Suppose you are deciding what to serve for a dinner party.  You know that four of your five guests very much enjoyed the sesame noodles with peanut sauce that you prepared the last time you hosted.  But this time you have also invited a friend with a peanut allergy.  Surely it would be sensible to prepare a peanut-free meal, even though a majority would prefer a meal with peanuts.  You would give more weight to the allergy sufferer’s preference because of its intensity.

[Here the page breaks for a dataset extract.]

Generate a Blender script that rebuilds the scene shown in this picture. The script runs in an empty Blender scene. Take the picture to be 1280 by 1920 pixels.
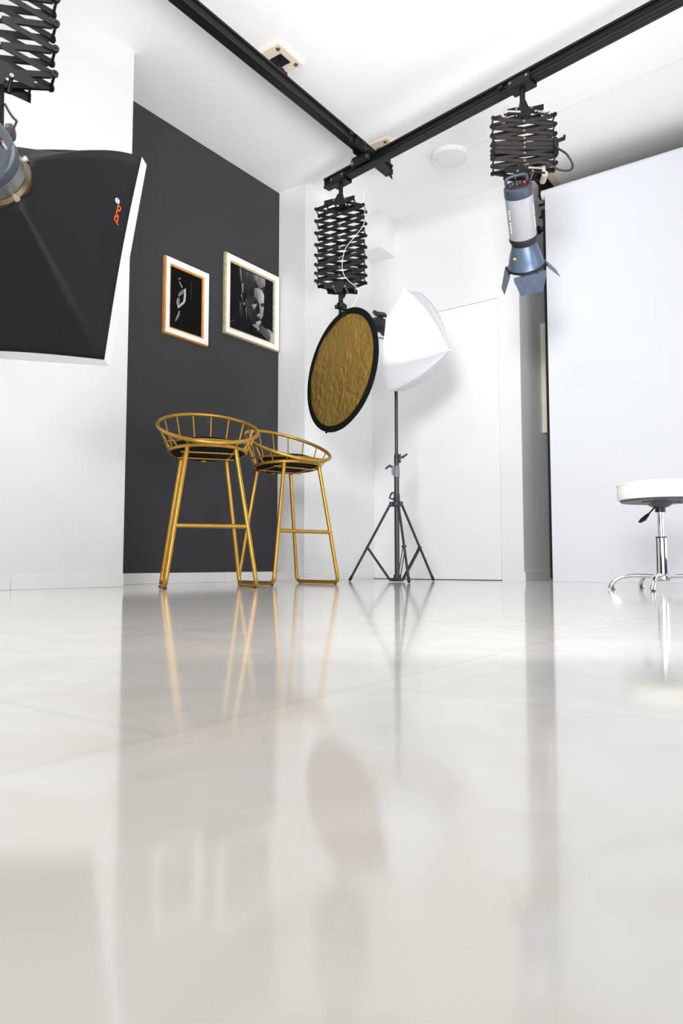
import bpy, math, random
from mathutils import Vector, Matrix
import numpy as np

random.seed(7)
SC = bpy.context.scene
COL = SC.collection
R = math.radians
PI = math.pi

# ------------------------------------------------------------------ camera, light, exposure
cam_d = bpy.data.cameras.new('camera')
cam_d.sensor_fit = 'AUTO'
cam_d.sensor_width = 36
cam_d.lens = 25.3125
cam_d.clip_start = 0.02
cam_d.dof.use_dof = True
cam_d.dof.focus_distance = 4.2
cam_d.dof.aperture_fstop = 5.0
cam = bpy.data.objects.new('camera', cam_d)
cam.location = (0, 0, 0.12)
cam.rotation_euler = (R(90 + 4.152), 0, R(35.905))
COL.objects.link(cam)
SC.camera = cam

world = bpy.data.worlds.new('world')
SC.world = world
world.use_nodes = True
bg = world.node_tree.nodes['Background']
bg.inputs[0].default_value = (0.97, 0.985, 1.0, 1)
bg.inputs[1].default_value = 0.05

def area_light(name, loc, target, sx, sy, power, color=(1, 1, 1), spread=180):
    d = bpy.data.lights.new(name, 'AREA')
    d.shape = 'RECTANGLE'
    d.size, d.size_y, d.energy, d.color = sx, sy, power, color
    d.spread = R(spread)
    o = bpy.data.objects.new(name, d)
    o.location = loc
    o.rotation_euler = (Vector(target) - Vector(loc)).to_track_quat('-Z', 'Y').to_euler()
    COL.objects.link(o)
    return o

area_light('overhead_fill', (-1.2, 0.0, 2.9), (-1.2, 0.0, 0.0), 2.0, 1.4, 64)  # added fill from above to even out the room, no known lamp
area_light('back_wall_fill', (0.3, -2.0, 1.6), (-2.6, 5.0, 1.6), 1.2, 1.2, 27, spread=60)  # invented fill, narrow spread lifts the back wall and spares the floor
area_light('left_ceiling_fill', (0.75, 1.6, 0.6), (-2.8, 3.5, 3.0), 1.2, 1.2, 16, spread=70)  # made-up fill that brightens the ceiling over the dark wall
area_light('ceiling_fill', (-0.1, 0.6, 0.5), (-2.3, 3.6, 3.0), 0.6, 0.6, 15)  # extra unseen fill, added to raise the ceiling brightness
area_light('far_side_fill', (1.2, 4.3, 0.8), (-2.2, 4.4, 2.6), 1.4, 1.4, 22)  # added off-view fill that brightens the far walls, not a real fixture
area_light('bounced_studio_flash', (0.75, 1.6, 0.75), (-2.6, 3.7, 2.9), 1.8, 1.8, 14)

vs = SC.view_settings
vs.view_transform = 'Standard'
vs.look = 'None'
vs.gamma = 1.0
vs.use_curve_mapping = False
vs.exposure = 0.15

# ------------------------------------------------------------------ materials
def s2l(c):
    return tuple((v / 12.92 if v <= 0.04045 else ((v + 0.055) / 1.055) ** 2.4) for v in c)

def rgb(r, g, b):
    return s2l((r / 255, g / 255, b / 255)) + (1,)

def mat(name, col, rough=0.5, metal=0.0, noise=0.0, scale=20, bump=0.0, bscale=60, spec=0.5, coat=0.0, trans=0.0, sheen=0.0):
    m = bpy.data.materials.new(name)
    m.use_nodes = True
    nt = m.node_tree
    b = nt.nodes['Principled BSDF']
    b.inputs['Base Color'].default_value = col
    b.inputs['Roughness'].default_value = rough
    b.inputs['Metallic'].default_value = metal
    b.inputs['Specular IOR Level'].default_value = spec
    b.inputs['Coat Weight'].default_value = coat
    b.inputs['Sheen Weight'].default_value = sheen
    tc = nt.nodes.new('ShaderNodeTexCoord')
    if noise > 0:
        n = nt.nodes.new('ShaderNodeTexNoise')
        n.inputs['Scale'].default_value = scale
        n.inputs['Detail'].default_value = 4
        nt.links.new(tc.outputs['Object'], n.inputs['Vector'])
        rp = nt.nodes.new('ShaderNodeValToRGB')
        lo = tuple(max(0, v * (1 - noise)) for v in col[:3]) + (1,)
        hi = tuple(min(1, v * (1 + noise)) for v in col[:3]) + (1,)
        rp.color_ramp.elements[0].position = 0.3
        rp.color_ramp.elements[1].position = 0.7
        rp.color_ramp.elements[0].color = lo
        rp.color_ramp.elements[1].color = hi
        nt.links.new(n.outputs['Fac'], rp.inputs['Fac'])
        nt.links.new(rp.outputs['Color'], b.inputs['Base Color'])
    if bump > 0:
        n2 = nt.nodes.new('ShaderNodeTexNoise')
        n2.inputs['Scale'].default_value = bscale
        n2.inputs['Detail'].default_value = 6
        nt.links.new(tc.outputs['Object'], n2.inputs['Vector'])
        bp = nt.nodes.new('ShaderNodeBump')
        bp.inputs['Strength'].default_value = bump
        bp.inputs['Distance'].default_value = 0.01
        nt.links.new(n2.outputs['Fac'], bp.inputs['Height'])
        nt.links.new(bp.outputs['Normal'], b.inputs['Normal'])
    return m

M = {}
M['wall'] = mat('white_wall_paint', (0.82, 0.825, 0.83, 1), 0.75, noise=0.012, scale=3, bump=0.04, bscale=180)
M['ceiling'] = mat('white_ceiling_paint', (0.92, 0.922, 0.925, 1), 0.8, noise=0.01, scale=2, bump=0.03, bscale=120)
M['dark_wall'] = mat('charcoal_wallpaper', rgb(56, 56, 60), 0.7, noise=0.06, scale=30, bump=0.05, bscale=200, spec=0.35)
M['base'] = mat('white_tile_skirting', (0.84, 0.84, 0.84, 1), 0.25, noise=0.02, scale=6)
M['door'] = mat('white_lacquer_door', (0.86, 0.865, 0.87, 1), 0.45, noise=0.008, scale=4)
M['black_metal'] = mat('black_powder_coat', rgb(18, 18, 20), 0.48, noise=0.15, scale=40, bump=0.03, bscale=150, spec=0.35)
M['rail'] = mat('black_anodised_rail', rgb(14, 14, 16), 0.4, metal=0.0, spec=0.35, noise=0.15, scale=15)
M['arm'] = mat('black_painted_steel', rgb(15, 15, 16), 0.5, noise=0.2, scale=12, bump=0.02, spec=0.3)
M['arm_worn'] = mat('worn_black_steel', rgb(40, 37, 35), 0.42, noise=0.3, scale=9, bump=0.02, spec=0.4)
M['bolt'] = mat('zinc_bolt', rgb(150, 140, 130), 0.35, metal=0.9, noise=0.1, scale=60)
M['drum'] = mat('spring_steel_drum', rgb(190, 185, 175), 0.4, metal=0.5, noise=0.1, scale=40)
M['gold'] = mat('brushed_gold_paint', rgb(186, 143, 60), 0.34, metal=0.75, noise=0.08, scale=25, bump=0.02, bscale=200)
M['velvet'] = mat('black_velvet', rgb(14, 14, 16), 0.9, noise=0.2, scale=60, bump=0.1, bscale=300, spec=0.2)
M['stand'] = mat('dark_grey_stand_tube', rgb(58, 61, 66), 0.33, metal=0.35, noise=0.06, scale=20)
M['stand_plastic'] = mat('dark_grey_stand_plastic', rgb(50, 53, 60), 0.5, noise=0.08, scale=30)
M['grip'] = mat('grey_collar_plastic', rgb(120, 124, 132), 0.5, noise=0.08, scale=120)
M['strobe'] = mat('grey_strobe_shell', rgb(156, 158, 163), 0.38, noise=0.03, scale=15)
M['strobe_dark'] = mat('slate_strobe_plastic', rgb(58, 66, 80), 0.4, noise=0.06, scale=25)
M['dish'] = mat('slate_blue_reflector_metal', rgb(92, 108, 132), 0.36, metal=0.45, noise=0.08, scale=18)
M['leaf'] = mat('slate_barn_door_metal', rgb(84, 96, 118), 0.45, metal=0.35, noise=0.12, scale=22)
M['rubber'] = mat('black_rubber', rgb(20, 20, 22), 0.6, noise=0.1, scale=40)
M['cable'] = mat('black_cable_sheath', rgb(32, 33, 36), 0.5, noise=0.05, scale=40)
M['softbox'] = mat('black_softbox_nylon', rgb(14, 15, 17), 0.6, noise=0.12, scale=14, bump=0.12, bscale=22, spec=0.3)
M['white_cloth'] = mat('white_diffuser_cloth', (0.86, 0.87, 0.88, 1), 0.8, noise=0.02, scale=20, bump=0.12, bscale=18)
M['monolight'] = mat('grey_monolight_shell', rgb(88, 95, 100), 0.45, noise=0.05, scale=14)
M['monolight_dark'] = mat('slate_monolight_rim', rgb(70, 78, 90), 0.45, noise=0.06, scale=14)
M['silver'] = mat('brushed_silver', rgb(150, 150, 150), 0.35, metal=0.9, noise=0.06, scale=20)
M['brass'] = mat('aged_brass_ring', rgb(120, 108, 86), 0.35, metal=0.8, noise=0.15, scale=25)
M['chrome'] = mat('polished_chrome', (0.86, 0.86, 0.88, 1), 0.06, metal=1.0, noise=0.01, scale=5)
M['leatherette'] = mat('cream_leatherette', rgb(250, 249, 240), 0.5, noise=0.015, scale=10, bump=0.05, bscale=90)
M['black_plastic'] = mat('black_plastic', rgb(24, 25, 28), 0.4, noise=0.1, scale=30)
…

A well-designed democracy will likewise give greater weight to intense preferences than to weak ones.  If our democracy sometimes gives too much weight to intense preferences—as it does in my schematic pollution example, and in far too many real cases of so-called “industry capture” of the legislative and regulatory processes—that does not mean that there is anything inherently undemocratic about designing a lawmaking system that weights preference intensity.  To borrow the language of computer engineering, weighting preferences is a feature of our democracy, not a bug in our system.

If I am right that the intensity gap is at least partly responsible for the failure of most efforts to enact tougher gun- control laws, then the lesson for voters who favor gun control should be clear: Don’t just favor gun control; favor it intensely.